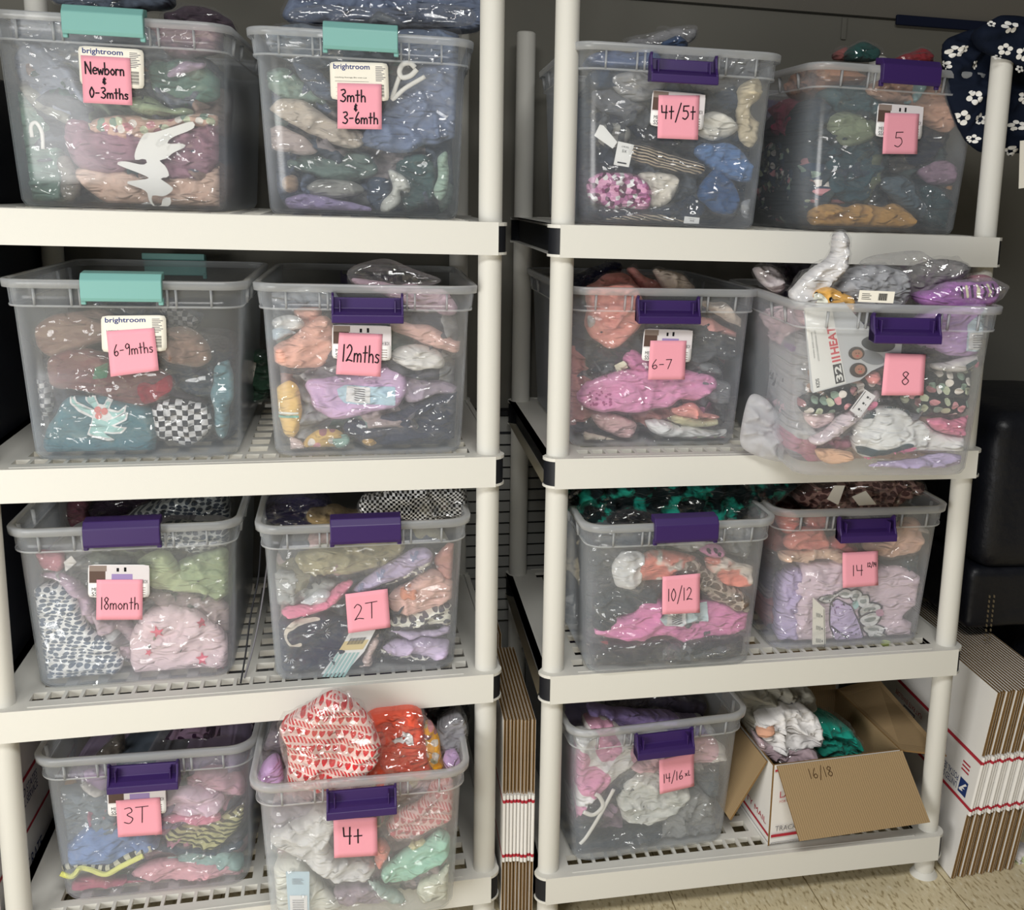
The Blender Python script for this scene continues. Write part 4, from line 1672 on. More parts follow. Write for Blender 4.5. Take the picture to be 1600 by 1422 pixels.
decal(T_, pts('612,795 742,797 740,888 605,882', z), '#e6e4dd', 'price_sticker', lift=0.0022, smooth=False, thick=True, label='white price sticker')
for k in range(6):
    decal(T_, pts('%d,%d %d,%d %d,%d %d,%d' % (650, 806 + 12 * k, 715, 807 + 12 * k, 715, 812 + 12 * k, 650, 811 + 12 * k), z), '#6a6a70', 'barcode', lift=0.0030, smooth=False)
decal(ALIAS['yel'], pts('215,958 345,955 345,968 216,972', z), '#5fae9c', label='green stripe', smooth=False)
decal(ALIAS['yel'], pts('213,940 345,938 345,950 214,953', z), '#e8e0c8', label='cream stripe', smooth=False)
extra_bag(ALIAS['lil12x'], pts('600,170 650,120 830,75 970,140 1190,215 900,260 650,240', z))
# ---- 18
items('18', '''
knit_sweater|white and slate knit sweater|#d4dad8|0|p=dash:#5a6a80 tb=0.06 wr=0.7|165,735 390,668 500,830 525,950 680,1000 722,1080 700,1200 600,1225 300,1235 195,1200
folded_pajama|pale pink starfish pyjamas|#e8bcc4|0|id=star tb=0.06|795,970 880,845 1020,795 1160,830 1300,930 1362,1040 1362,1180 1280,1245 1050,1245 850,1222 790,1120
folded_shirt|lime green shirt|#a9b882|0.1|ang=0.2|820,530 960,455 1040,480 1070,560 1100,610 1285,720 1100,705 920,695 880,590
folded_shirt|pale green jacket sleeve|#93a676|0.5||1060,540 1250,465 1372,475 1362,700 1290,772 1250,700 1100,640
folded_shirt|grey sage cloth behind the sticker|#7a8274|0.8||480,480 740,490 850,540 640,570
folded_blouse|rose pink top|#c8788a|0.5|id=rose|195,465 395,465 375,590 250,570
folded_blouse|lilac hooded top|#bda0b8|0.3|ang=1.0|225,620 340,585 500,680 565,800 560,900 480,840 400,680
folded_blouse|dusty pink top in the middle|#b49aa6|0.4||560,800 640,870 790,890 830,950 790,1110 700,1090 590,960
folded_blouse|grey mauve cloth at right|#a38f90|0.7||860,700 1250,730 1370,800 1365,940 1200,860 1000,800
folded_shirt|thin lime cloth on the bin floor|#adc47e|0|tf=0.010|385,1235 600,1235 800,1205 805,1262 620,1268
knit_sweater|second slate knit sweater under the rim|#9a9e9e|0.8|p=dash:#4c5664 tb=0.08|925,330 1395,330 1385,410 1200,475 970,450
knit_sweater|slate knit sweater lying on top|#9fa5a4|0|fr=Y0.22 tb=0.1 p=dash:#3f4854|720,270 1150,140 1350,150 1380,320 930,330
bagged_garment|maroon bundle at the back|#6e404c|0|fr=Y0.3 tb=0.1|400,150 540,150 530,330 405,330
bagged_garment|dark plum bundle at the back|#3a2f3c|0|fr=Y0.32 tb=0.1|540,140 950,120 800,300 550,330
''')
filler('18', '#77737a', '#8c848a', 0.26)
z = ZT['18']
for cx, cy, r in ((950, 942, 48), (1210, 898, 34), (1215, 1108, 42), (1315, 1190, 34), (895, 1070, 26)):
    a0 = cx * 0.01
    decal(ALIAS['star'], [z((cx + (r if k % 2 == 0 else r * .38) * math.cos(a0 + k * math.pi / 5), cy + (r if k % 2 == 0 else r * .38) * math.sin(a0 + k * math.pi / 5))) for k in range(10)], '#e8476a', smooth=False, step=0.003, label='hot pink starfish print')
decal(ALIAS['rose'], pts('375,540 430,490 465,530 400,580', z), '#d5d0cc', 'price_tag', smooth=False, thick=True, label='white tag')
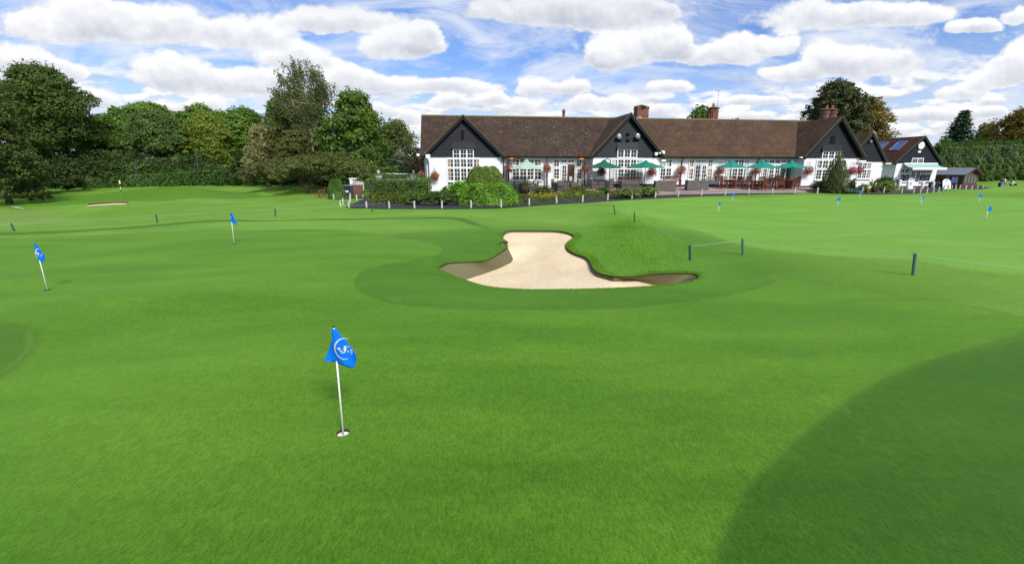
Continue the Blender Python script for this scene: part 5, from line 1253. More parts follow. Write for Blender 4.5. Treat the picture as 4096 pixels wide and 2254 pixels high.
# cone shaped conifer
def cone_tree(name, label, u0, u1, vt, vb, D, mat, dens, leaf, tiers=False, group=None):
    um = (u0+u1)/2; c = at(um, (vt+vb)/2, D); gz_ = g1(c.x, c.y); H = at(um, vt, D).z - gz_; R = (u1-u0)/2*mpp(D, 600)
    e = empty(name, (c.x, c.y, gz_), 0, label, 'tree', group)
    MB().tube([(0,0,-.3), (0,0,H*.95)], [R*.12, .02], 8).build('trunk', M['bark'], e, True)
    n = int(pi*R*math.hypot(R, H)*dens); f = 1 - np.sqrt(RNG.uniform(0, 1, n))*1.0; a = RNG.uniform(0, 2*pi, n)
    if tiers:
        prof = (1 - f)**.85; nb = 40; k = RNG.integers(0, nb*6, n); ba = (k*2.399) % (2*pi); bz = (k/(nb*6.0)); pr = (1 - bz)**.8 * (1.05 + .22*np.sin(k*12.9898))
        t_ = RNG.uniform(.25, 1, n)**.7; r = t_*pr*R; X = r*np.cos(ba) + RNG.normal(0, .18*R/3, n); Y = r*np.sin(ba) + RNG.normal(0, .18*R/3, n); Z = H*.06 + bz*H*.94 - t_*pr*R*.28 + t_**3*pr*R*.18 + RNG.normal(0, .09, n)
        N = np.stack([np.cos(ba)*.3, np.sin(ba)*.3, np.ones(n)], 1) + RNG.normal(0, .5, (n, 3))
    else:
        prof = np.sin(np.clip((1 - f)*1.6, 0, pi/2))**.8 * np.clip(.72 + f*1.6, 0, 1); lump = 1 + .07*np.sin(a*5 + f*14) + .05*np.sin(a*11 + f*31)
        r = prof*R*lump*RNG.uniform(.82, 1.05, n); X = r*np.cos(a); Y = r*np.sin(a); Z = f*H + RNG.normal(0, .04, n); N = np.stack([np.cos(a), np.sin(a), .6 + 0*a], 1) + RNG.normal(0, .5, (n, 3))
    Z = np.maximum(Z, .03)
    m = MB().lathe([(R*.62 if not tiers else R*.3, 0), (R*.6 if not tiers else R*.28, H*.35), (R*.25 if not tiers else R*.14, H*.7), (.02, H*.9)], (0,0,0), 12, False)
    tn = np.clip(.5 + .35*np.sin(a*3 + f*9) + RNG.uniform(-.3, .3, n), 0, 1)
    leaf_obj('crown', np.stack([X, Y, Z], 1), N, leaf, mat, e, .3, tn, 0, (np.array(m.v), np.array(m.f)))
    return e
cone_tree('cone_conifer', 'tall cone shaped conifer with browning patch before the right gable', 3298, 3398, 606, 765, 38.6, ML['conifer_brown'], 620, .13)
cone_tree('spruce_tree', 'dark pointed spruce rising behind the tall hedge', 3735, 3925, 444, 700, 86, ML['spruce'], 44, .62, True)
GR = 'trees behind the clubhouse and hedge on the right'
tree('chestnut_tree', 'big dark chestnut tree behind the double chimney', 3222, 3445, 330, 76, ML['chestnut'], 14, 26, .42, 560, GR, spread=.38)
tree('chestnut_tree', 'golden brown tree right of the dark chestnut, above the small wing', 3372, 3555, 396, 79, ML['autumn'], 11, 17, .40, 640, GR, spread=.38)
tree('chestnut_tree', 'green tree top behind the octagonal chimney', 2722, 2868, 421, 82, ML['maple'], 9, 22, .36, 640, GR)
tree('chestnut_tree', 'small twiggy tree top just showing over the ridge right of the aerial', 2880, 2975, 476, 84, ML['olive'], 6, 16, .34, 640, GR)
tree('maple_tree', 'yellow-green tree right of the spruce behind the hedge', 3880, 3998, 520, 92, ML['yellow'], 10, 26, .42, 660, GR)
tree('chestnut_tree', 'thin brownish tree behind the yellow-green tree', 3885, 3985, 494, 98, ML['autumn'] if False else ML['brown'], 7, 14, .42, 640, GR)
tree('chestnut_tree', 'orange-brown tree at the right edge of the photo', 3990, 4260, 430, 84, ML['autumn'], 14, 19, .44, 680, GR, spread=.4)
tree('hawthorn_tree', 'low green tree between shop roof and spruce', 3738, 3810, 552, 80, ML['mid'], 7, 26, .32, 680, GR)
# palm-like cordyline
def palm():
    c = at(3488, 765, 39); gz_ = g1(c.x, c.y); e = empty('spiky_palm', (c.x, c.y, gz_), 0, 'spiky yellow-green palm-like plant in the right bed', 'plant')
    MB().tube([(0,0,-.2), (0,0,.55)], [.10, .08], 8).build('trunk', M['bark'], e)
    n = 70; vs = []; 
    for i in range(n):
        a = random.uniform(0, 2*pi); el_ = random.uniform(.1, 1.35); L = random.uniform(.7, 1.0); d = Vector((math.cos(a)*math.cos(el_), math.sin(a)*math.cos(el_), math.sin(el_))); side = Vector((-math.sin(a), math.cos(a), 0))*.028
        p0 = Vector((0,0,.5)); p1 = p0 + d*L*.6; p2 = p0 + d*L + Vector((0,0,-.25*math.cos(el_)))
        vs += [p0 - side*.6, p0 + side*.6, p1 + side, p1 - side, p1 - side, p1 + side, p2 + side*.1, p2 - side*.1]
    np_mesh('fronds', np.array([tuple(v) for v in vs]), np.arange(len(vs)).reshape(-1, 4), mat_leaf('palm_fronds', (0.09,0.15,0.02), (0.20,0.25,0.05), .3), e, {'tint': np.repeat(RNG.uniform(0,1,n), 8)})
palm()
# marigolds in the bed
def flowers():
    P = []
    for (u, v, w, D) in ((2140, 778, 50, 32.6), (2225, 772, 30, 33.5), (2245, 770, 25, 33.6), (2370, 768, 45, 34.6), (2160, 781, 60, 32.3), (2200, 782, 40, 32.8), (2310, 775, 20, 34)):
        for i in range(26):
            p = at(u + random.uniform(-w, w)*.6, v, D + random.uniform(-.5, .5)); P.append((p.x, p.y, g1(p.x, p.y)+random.uniform(.25, .55)))
    P = np.array(P); N = np.tile([0, -.5, 1.0], (len(P), 1)) + RNG.normal(0, .3, (len(P), 3))
    v, f = leaf_geo(P, N, np.full(len(P), .09), .9)
    o = np_mesh('marigolds', v, f, mat_plain('orange_petals', (0.75,0.30,0.01), 0.7, 0.3, 9, 0), None)
    tag(o, 'scattered orange and yellow marigolds behind the low box hedge', 'flowers', None, 'stuff')
    P2 = P[RNG.integers(0, len(P), 2600)] + RNG.normal(0, .22, (2600, 3))*[1, 1, .25]; P2[:, 2] = G(P2[:, 0], P2[:, 1]) + RNG.uniform(.02, .4, len(P2))
    v, f = leaf_geo(P2, sph(len(P2)), np.full(len(P2), .10), .4)
    tag(np_mesh('bedding_leaves', v, f, ML['mid'], None, {'tint': np.repeat(RNG.uniform(0,1,len(P2)), 4)}), 'green bedding foliage among the marigolds', 'foliage', None, 'stuff')
flowers()
# ------------------------------------------------------------------ blades on the shaggy bank, rims and foreground
def blades(name, label, P, hgt, wid, mat, lean=.35):
    n = len(P); a = RNG.uniform(0, 2*pi, n); h = hgt*RNG.uniform(.5, 1.3, n); side = np.stack([np.cos(a), np.sin(a), 0*a], 1)*wid*.5
    tip = np.stack([RNG.normal(0, lean, n)*h + .25*h, RNG.normal(0, lean, n)*h, h], 1); B = np.column_stack([P, G(P[:, 0], P[:, 1]) - .003])
    v = np.stack([B - side, B + side, B + tip], 1).reshape(-1, 3)
    o = np_mesh(name, v, np.arange(n*3).reshape(-1, 3), mat, None, {'tint': np.repeat(RNG.uniform(0, 1, n), 3)})
    tag(o, label, 'grass', None, 'stuff')
def inpoly(poly, n, avoid=None):
    lo, hi = poly.min(0), poly.max(0); P = RNG.uniform(0, 1, (n, 2))*(hi - lo) + lo; _, i_ = seg_dist(P[:, 0], P[:, 1], poly, True); P = P[i_]
    d, i_ = seg_dist(P[:, 0], P[:, 1], RIM, True); return P[(~i_) & (d > .01)]
bm = mat_leaf('rough_grass_blades', (0.088,0.215,0.012), (0.175,0.33,0.030), .45, patch=1.2)
def fade(P):
    d, _ = seg_dist(P[:, 0], P[:, 1], zoneM, True); dr, _ = seg_dist(P[:, 0], P[:, 1], RIM, True); return P[(RNG.uniform(0, 1, len(P)) < (d/2.2)**1.5) | (dr < .25)]
blades('rough_grass', 'longer tufted grass on the bank right of the bunker', fade(inpoly(zoneM, 110000)), .045, .010, bm)
rp = RIM[RNG.integers(0, nR, 26000)] + RNG.normal(0, .05, (26000, 2)); d_, i_ = seg_dist(rp[:, 0], rp[:, 1], RIM, True); rp = rp[(~i_) & (d_ > .002)]
blades('rim_grass', 'short grass fringe along the edge of the near bunker', rp, .022, .007, bm)
lo_ = zoneD.min(0); dp = inpoly(zoneD, 26000)
blades('dry_grass', 'tall dry grass below the cherry trees', dp, .30, .05, mat_leaf('dry_grass_blades', (0.10,0.115,0.030), (0.22,0.20,0.08), .3, patch=.6), .5)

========

Count how many lines in the data contain the word "pixels", giving the number without comment.

● Full answer
2